Casino Windsor said it had to have more part-timers to increase its flexibility and cut costs on slow business days. But the company agreed at the last moment to find a way to do both without resorting to part-timers.

Lewenza said the fact a strike was avoided will bode well for a successful final push to get hiring completed to staff the West Block, and get the entertainment centre open without any hitches.

The Detroit casinos, Lewenza said, „are very disappointed this morning that we have an agreement. All of our competition would like (talks) to break down.“ The Detroit casinos picked up major shares of Casino Windsor’s business during the last two strikes.

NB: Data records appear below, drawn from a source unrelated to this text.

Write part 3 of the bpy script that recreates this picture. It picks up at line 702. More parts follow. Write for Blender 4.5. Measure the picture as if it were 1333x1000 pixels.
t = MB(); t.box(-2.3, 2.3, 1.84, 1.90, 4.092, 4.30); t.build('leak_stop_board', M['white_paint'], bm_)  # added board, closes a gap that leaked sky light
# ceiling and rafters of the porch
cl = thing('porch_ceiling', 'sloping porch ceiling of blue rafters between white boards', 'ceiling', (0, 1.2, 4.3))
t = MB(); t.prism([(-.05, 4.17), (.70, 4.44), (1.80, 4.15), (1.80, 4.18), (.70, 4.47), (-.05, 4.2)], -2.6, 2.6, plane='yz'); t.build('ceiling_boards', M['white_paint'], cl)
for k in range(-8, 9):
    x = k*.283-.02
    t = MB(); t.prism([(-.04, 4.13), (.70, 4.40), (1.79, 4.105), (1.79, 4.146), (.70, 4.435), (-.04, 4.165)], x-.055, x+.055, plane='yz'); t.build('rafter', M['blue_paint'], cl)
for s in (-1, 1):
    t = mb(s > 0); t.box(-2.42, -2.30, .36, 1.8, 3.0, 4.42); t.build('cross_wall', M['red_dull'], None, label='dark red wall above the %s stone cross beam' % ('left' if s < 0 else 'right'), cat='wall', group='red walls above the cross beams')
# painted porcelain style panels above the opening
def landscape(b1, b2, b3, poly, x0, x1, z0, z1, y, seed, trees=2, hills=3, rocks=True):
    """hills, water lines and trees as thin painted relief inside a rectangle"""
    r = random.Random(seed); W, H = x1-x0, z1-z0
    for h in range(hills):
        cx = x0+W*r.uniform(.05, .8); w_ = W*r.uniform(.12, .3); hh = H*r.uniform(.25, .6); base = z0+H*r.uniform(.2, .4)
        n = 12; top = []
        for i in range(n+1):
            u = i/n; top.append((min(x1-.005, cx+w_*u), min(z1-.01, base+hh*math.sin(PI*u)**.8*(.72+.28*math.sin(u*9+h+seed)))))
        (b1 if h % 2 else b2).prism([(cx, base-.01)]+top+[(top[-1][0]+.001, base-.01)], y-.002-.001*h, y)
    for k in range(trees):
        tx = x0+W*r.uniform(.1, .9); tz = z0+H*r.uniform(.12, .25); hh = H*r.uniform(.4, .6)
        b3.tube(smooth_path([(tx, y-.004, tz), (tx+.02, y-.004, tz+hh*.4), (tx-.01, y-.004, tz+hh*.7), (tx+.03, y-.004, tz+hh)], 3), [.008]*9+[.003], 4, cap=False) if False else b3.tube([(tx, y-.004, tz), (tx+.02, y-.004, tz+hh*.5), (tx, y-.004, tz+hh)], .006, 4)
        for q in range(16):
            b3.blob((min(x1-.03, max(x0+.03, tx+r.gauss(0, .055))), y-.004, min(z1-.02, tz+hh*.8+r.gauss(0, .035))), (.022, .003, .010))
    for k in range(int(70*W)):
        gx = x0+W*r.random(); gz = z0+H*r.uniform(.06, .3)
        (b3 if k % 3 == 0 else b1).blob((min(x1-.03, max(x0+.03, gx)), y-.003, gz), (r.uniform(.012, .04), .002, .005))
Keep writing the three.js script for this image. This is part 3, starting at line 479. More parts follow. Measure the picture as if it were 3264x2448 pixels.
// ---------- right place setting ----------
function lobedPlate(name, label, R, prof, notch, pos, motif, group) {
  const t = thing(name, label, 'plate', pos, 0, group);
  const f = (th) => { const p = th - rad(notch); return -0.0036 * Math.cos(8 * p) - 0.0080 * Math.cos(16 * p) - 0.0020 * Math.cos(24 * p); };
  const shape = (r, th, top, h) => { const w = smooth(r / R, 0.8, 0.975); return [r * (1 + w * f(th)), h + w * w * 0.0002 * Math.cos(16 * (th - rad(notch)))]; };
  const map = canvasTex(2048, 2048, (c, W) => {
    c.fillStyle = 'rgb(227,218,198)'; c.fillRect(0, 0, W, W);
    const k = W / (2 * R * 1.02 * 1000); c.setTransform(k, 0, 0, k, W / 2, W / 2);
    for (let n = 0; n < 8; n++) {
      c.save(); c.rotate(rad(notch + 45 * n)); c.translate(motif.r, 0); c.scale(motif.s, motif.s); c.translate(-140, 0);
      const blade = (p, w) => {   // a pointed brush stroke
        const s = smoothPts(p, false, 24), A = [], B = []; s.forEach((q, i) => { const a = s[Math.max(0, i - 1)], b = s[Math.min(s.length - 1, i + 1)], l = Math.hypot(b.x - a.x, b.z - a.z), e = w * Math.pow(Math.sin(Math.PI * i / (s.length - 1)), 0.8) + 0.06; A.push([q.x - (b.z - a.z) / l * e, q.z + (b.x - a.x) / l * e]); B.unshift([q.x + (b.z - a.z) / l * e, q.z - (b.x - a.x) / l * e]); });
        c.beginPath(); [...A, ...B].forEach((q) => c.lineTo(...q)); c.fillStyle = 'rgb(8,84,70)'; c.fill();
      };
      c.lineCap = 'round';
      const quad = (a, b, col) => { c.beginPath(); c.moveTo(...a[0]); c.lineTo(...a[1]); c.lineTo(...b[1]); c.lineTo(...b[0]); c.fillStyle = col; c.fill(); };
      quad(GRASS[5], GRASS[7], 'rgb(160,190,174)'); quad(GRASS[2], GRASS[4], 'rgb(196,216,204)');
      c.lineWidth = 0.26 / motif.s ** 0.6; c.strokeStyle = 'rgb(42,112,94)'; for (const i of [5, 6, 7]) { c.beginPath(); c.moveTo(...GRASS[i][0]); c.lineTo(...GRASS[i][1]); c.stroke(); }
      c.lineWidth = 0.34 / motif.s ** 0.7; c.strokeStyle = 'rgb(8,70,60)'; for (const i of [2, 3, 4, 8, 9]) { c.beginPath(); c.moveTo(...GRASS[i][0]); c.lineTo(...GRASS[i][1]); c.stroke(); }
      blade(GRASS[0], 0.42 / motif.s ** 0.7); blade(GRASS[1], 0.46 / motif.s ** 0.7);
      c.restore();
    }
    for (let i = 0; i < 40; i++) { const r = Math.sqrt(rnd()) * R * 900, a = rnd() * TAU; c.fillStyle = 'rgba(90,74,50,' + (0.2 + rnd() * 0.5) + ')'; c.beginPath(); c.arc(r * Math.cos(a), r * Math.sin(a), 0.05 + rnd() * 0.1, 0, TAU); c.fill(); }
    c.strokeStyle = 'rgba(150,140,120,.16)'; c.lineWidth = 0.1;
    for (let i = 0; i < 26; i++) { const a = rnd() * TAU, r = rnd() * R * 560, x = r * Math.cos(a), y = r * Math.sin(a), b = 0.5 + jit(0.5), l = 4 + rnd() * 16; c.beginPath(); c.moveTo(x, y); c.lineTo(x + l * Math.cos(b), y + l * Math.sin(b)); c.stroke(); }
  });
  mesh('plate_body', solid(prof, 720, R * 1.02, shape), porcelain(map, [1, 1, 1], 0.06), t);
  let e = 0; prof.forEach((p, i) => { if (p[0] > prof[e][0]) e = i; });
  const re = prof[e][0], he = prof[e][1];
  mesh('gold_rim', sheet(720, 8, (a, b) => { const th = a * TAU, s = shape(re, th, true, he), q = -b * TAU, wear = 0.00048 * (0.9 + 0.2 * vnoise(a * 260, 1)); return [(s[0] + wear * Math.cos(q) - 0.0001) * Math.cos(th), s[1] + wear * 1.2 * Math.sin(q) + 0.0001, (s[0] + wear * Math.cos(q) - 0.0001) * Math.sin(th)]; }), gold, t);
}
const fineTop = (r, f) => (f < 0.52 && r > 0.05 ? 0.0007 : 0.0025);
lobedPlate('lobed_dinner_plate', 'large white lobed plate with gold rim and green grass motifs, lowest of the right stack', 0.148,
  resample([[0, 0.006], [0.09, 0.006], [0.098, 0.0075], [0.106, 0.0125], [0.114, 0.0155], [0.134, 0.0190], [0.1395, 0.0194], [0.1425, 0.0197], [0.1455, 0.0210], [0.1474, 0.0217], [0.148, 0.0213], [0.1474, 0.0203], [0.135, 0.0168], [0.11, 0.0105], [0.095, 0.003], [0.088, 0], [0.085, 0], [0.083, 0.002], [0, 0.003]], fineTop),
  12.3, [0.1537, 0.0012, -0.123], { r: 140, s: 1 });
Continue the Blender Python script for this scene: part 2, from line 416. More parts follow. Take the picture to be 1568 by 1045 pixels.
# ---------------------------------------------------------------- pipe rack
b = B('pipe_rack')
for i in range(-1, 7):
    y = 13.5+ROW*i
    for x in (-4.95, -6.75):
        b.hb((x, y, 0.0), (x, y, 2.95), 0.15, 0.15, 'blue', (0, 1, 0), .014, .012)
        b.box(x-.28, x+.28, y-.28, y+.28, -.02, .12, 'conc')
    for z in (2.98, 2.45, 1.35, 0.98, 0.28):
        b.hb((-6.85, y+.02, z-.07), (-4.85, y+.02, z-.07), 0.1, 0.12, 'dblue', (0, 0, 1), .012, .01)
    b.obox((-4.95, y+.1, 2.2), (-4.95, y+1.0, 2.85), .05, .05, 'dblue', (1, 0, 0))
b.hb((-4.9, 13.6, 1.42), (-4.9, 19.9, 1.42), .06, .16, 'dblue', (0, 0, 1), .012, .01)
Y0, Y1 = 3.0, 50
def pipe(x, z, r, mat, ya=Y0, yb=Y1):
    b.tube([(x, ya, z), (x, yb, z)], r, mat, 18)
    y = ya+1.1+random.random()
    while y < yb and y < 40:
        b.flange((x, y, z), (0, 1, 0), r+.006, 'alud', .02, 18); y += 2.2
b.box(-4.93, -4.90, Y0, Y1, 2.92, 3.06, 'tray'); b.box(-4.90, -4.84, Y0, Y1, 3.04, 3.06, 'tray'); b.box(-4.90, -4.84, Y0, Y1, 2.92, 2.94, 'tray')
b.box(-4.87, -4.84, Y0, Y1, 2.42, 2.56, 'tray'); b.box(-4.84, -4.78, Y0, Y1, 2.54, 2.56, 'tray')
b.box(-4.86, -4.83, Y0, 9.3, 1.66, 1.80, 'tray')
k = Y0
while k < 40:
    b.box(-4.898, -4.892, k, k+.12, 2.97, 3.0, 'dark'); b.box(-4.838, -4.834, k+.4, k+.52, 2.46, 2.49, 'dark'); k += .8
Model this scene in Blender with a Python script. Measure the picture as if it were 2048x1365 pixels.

Reg Pearson, director of dispute resolution services for the Ministry of Labour, said labour agreements for casino workplaces are more difficult to negotiate because of the extremely wide range of skill sets involved.

„It’s a complicated facility — even more complicated now“ with the advent of a Las Vegas-style show facility in the West Block, he said. Employees covered by Casino Windsor’s agreement range from bankers to hotel housekeepers and from stage hands to highly skilled technicians and world-class chefs, King said.

„And the economics are not what they were,“ Pearson added, recalling the lineups that used to snake around the building in its early days. „That was a challenge to everyone.“

The two sides spent a major part of the two months working out new contract language for some of the 400 or more new employees who will be added to the operation to staff the West Block.

The Fine Print

– Three-year deal; CAD 1,500 signing bonus

– Wage freezes in the first and second years. A 30-cent-per-hour wage hike in the third year.

– Ratification vote today at downtown St. Clair College Centre for the Arts at 2 and 5 p.m.